▶ _Written request_:
Pick out every line with the word "objects" and copy it.
______
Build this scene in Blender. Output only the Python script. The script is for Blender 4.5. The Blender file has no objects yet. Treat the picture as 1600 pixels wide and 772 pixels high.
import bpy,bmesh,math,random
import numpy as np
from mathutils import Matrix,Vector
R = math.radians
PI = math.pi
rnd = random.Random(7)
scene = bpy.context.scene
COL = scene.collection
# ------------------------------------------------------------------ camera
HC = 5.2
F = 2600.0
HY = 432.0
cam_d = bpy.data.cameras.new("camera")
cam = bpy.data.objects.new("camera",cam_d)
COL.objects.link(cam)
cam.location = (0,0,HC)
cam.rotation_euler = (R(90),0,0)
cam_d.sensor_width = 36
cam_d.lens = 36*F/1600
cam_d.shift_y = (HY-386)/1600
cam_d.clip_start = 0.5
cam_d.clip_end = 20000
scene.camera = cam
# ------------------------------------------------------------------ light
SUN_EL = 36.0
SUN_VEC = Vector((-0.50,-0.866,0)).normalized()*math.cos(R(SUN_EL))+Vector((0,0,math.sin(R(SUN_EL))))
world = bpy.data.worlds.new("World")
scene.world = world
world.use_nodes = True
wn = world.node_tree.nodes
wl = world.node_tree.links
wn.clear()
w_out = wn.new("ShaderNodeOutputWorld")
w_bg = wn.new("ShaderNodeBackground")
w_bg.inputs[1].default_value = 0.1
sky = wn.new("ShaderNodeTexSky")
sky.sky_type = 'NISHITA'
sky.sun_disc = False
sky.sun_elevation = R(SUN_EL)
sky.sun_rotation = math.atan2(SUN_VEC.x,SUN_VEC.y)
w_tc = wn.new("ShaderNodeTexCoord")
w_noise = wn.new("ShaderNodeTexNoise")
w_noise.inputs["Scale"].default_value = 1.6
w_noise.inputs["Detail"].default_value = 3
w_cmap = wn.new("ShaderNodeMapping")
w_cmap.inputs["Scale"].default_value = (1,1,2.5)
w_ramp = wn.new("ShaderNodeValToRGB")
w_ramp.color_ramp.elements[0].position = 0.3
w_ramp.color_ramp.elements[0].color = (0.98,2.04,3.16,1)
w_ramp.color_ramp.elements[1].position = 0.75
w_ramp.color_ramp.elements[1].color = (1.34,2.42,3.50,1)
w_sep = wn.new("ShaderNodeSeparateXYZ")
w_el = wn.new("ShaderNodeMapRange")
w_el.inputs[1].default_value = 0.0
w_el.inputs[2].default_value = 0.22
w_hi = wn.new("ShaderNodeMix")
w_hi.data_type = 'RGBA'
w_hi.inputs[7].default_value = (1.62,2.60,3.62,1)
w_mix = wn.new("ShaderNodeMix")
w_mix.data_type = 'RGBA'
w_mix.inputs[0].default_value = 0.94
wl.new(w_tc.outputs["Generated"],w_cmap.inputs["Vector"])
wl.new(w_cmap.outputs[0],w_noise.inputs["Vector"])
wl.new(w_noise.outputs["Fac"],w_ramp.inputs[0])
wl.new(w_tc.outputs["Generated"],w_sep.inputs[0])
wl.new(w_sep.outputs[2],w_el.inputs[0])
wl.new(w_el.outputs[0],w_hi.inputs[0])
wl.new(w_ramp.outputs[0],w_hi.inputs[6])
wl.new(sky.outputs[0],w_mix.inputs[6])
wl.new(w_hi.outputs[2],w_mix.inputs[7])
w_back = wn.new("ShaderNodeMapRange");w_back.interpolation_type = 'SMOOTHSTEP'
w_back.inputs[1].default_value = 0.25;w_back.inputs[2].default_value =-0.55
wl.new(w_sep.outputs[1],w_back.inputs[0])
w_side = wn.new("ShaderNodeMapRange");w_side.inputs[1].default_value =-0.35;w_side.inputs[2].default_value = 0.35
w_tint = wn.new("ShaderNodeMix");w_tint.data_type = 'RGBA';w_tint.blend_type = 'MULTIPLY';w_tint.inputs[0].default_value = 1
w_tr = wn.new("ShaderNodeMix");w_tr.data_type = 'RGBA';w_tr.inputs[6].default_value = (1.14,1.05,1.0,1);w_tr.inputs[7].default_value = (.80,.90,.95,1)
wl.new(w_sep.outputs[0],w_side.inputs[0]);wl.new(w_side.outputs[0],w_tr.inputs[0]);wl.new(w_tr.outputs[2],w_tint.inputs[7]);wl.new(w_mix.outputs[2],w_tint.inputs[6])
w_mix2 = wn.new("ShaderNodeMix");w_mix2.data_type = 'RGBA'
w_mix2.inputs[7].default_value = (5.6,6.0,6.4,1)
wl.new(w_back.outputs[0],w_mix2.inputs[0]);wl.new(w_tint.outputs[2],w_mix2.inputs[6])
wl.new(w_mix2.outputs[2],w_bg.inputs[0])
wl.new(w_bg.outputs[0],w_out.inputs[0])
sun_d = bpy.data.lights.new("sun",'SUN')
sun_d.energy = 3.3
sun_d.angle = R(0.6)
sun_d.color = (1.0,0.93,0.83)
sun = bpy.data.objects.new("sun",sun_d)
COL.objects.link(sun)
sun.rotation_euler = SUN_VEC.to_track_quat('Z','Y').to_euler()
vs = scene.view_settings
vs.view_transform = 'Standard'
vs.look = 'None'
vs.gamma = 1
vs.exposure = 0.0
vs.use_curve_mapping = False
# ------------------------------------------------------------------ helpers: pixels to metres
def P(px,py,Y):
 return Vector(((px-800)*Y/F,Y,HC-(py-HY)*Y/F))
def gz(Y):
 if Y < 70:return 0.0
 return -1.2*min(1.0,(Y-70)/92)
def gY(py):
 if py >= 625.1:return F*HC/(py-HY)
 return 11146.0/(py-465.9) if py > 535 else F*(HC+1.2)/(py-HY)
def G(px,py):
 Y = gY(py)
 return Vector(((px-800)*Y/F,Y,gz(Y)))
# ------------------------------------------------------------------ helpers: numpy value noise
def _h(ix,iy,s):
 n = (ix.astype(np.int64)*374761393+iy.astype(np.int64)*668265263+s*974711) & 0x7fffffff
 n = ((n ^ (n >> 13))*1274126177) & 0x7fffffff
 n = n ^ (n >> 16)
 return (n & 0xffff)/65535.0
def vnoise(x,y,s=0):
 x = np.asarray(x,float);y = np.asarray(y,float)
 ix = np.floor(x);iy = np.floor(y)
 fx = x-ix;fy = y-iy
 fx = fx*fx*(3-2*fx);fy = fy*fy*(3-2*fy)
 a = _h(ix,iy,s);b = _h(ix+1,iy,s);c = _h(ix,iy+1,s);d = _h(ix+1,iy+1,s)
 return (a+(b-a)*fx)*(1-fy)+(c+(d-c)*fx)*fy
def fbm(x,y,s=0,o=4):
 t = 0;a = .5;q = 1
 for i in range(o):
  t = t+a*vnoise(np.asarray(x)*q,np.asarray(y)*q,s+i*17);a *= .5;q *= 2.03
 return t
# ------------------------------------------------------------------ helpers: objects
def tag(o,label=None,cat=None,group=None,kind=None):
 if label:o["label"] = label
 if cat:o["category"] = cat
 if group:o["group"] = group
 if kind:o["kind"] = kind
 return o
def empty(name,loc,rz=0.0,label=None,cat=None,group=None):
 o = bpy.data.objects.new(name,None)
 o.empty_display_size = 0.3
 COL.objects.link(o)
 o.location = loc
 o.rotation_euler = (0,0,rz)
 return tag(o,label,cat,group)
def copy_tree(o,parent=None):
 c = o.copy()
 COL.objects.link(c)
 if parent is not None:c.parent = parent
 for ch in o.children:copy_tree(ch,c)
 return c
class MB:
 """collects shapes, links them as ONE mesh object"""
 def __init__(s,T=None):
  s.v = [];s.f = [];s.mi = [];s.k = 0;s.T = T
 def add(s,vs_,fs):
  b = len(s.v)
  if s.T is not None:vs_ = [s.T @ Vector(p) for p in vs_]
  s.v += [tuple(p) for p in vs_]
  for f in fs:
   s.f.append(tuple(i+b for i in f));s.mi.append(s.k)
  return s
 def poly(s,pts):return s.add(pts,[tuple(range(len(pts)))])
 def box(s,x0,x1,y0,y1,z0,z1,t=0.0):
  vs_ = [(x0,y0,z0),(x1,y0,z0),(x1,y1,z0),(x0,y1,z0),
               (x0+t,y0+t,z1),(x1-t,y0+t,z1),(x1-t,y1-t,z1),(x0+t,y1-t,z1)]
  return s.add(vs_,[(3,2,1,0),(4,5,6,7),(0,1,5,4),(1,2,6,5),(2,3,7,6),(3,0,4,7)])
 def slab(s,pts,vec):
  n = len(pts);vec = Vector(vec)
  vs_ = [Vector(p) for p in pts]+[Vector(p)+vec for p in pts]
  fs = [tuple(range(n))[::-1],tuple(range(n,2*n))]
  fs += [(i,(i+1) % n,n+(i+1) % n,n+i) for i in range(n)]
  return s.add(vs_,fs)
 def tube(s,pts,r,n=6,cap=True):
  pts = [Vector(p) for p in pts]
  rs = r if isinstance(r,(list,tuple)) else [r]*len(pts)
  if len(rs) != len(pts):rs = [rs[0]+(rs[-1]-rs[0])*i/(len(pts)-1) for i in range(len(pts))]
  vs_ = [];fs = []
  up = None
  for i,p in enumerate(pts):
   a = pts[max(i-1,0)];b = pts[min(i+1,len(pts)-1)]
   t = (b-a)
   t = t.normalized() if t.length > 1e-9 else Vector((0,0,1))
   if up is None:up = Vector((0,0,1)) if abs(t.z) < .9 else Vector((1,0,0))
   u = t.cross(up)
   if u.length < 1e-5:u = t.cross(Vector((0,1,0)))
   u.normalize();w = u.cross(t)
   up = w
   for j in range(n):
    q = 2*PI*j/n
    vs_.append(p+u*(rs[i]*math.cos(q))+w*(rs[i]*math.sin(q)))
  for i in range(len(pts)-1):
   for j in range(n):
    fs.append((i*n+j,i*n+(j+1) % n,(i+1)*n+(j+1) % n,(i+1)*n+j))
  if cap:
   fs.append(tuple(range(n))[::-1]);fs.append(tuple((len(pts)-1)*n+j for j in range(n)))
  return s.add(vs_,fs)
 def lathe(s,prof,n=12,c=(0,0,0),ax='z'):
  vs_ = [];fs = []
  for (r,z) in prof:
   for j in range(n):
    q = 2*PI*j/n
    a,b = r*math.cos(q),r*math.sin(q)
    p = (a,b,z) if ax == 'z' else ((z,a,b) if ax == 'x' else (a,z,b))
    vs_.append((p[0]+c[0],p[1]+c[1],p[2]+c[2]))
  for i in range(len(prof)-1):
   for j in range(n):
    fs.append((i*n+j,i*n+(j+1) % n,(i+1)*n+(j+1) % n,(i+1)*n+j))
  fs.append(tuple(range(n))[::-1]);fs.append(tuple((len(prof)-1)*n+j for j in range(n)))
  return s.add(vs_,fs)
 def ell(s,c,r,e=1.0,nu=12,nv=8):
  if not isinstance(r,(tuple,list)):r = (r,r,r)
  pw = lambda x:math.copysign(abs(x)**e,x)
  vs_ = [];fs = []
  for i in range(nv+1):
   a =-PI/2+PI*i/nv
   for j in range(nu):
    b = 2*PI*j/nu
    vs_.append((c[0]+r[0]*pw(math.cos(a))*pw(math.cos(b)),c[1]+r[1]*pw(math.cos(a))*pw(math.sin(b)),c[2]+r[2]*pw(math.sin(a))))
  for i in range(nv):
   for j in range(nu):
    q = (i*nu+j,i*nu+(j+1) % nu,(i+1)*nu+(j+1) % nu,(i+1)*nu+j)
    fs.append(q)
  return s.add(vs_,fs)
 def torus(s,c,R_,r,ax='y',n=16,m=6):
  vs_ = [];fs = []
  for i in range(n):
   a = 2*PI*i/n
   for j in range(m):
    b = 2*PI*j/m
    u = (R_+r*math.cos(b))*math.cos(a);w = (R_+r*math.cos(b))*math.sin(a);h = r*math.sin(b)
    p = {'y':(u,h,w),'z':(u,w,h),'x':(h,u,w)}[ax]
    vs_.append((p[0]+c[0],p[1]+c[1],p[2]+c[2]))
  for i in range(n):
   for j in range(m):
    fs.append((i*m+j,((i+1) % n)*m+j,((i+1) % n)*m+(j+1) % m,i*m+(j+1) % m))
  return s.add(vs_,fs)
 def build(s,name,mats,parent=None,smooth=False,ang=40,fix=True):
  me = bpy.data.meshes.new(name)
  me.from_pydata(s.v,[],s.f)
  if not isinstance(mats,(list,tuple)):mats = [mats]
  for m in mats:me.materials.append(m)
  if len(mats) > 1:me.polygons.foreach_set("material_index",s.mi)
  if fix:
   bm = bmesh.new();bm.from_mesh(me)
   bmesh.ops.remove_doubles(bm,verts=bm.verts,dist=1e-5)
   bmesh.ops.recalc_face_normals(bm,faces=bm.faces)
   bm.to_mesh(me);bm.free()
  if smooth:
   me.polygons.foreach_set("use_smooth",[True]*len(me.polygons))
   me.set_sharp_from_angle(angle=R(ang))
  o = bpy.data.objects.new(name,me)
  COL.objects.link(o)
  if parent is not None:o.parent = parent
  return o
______
▶ _Reply to the exercise_:
Build this scene in Blender. Output only the Python script. The script is for Blender 4.5. The Blender file has no objects yet. Treat the picture as 1600 pixels wide and 772 pixels high.
cam = bpy.data.objects.new("camera",cam_d)
COL.objects.link(cam)
sun = bpy.data.objects.new("sun",sun_d)
COL.objects.link(sun)
# ------------------------------------------------------------------ helpers: objects
 o = bpy.data.objects.new(name,None)
 COL.objects.link(o)
 COL.objects.link(c)
  o = bpy.data.objects.new(name,me)
  COL.objects.link(o)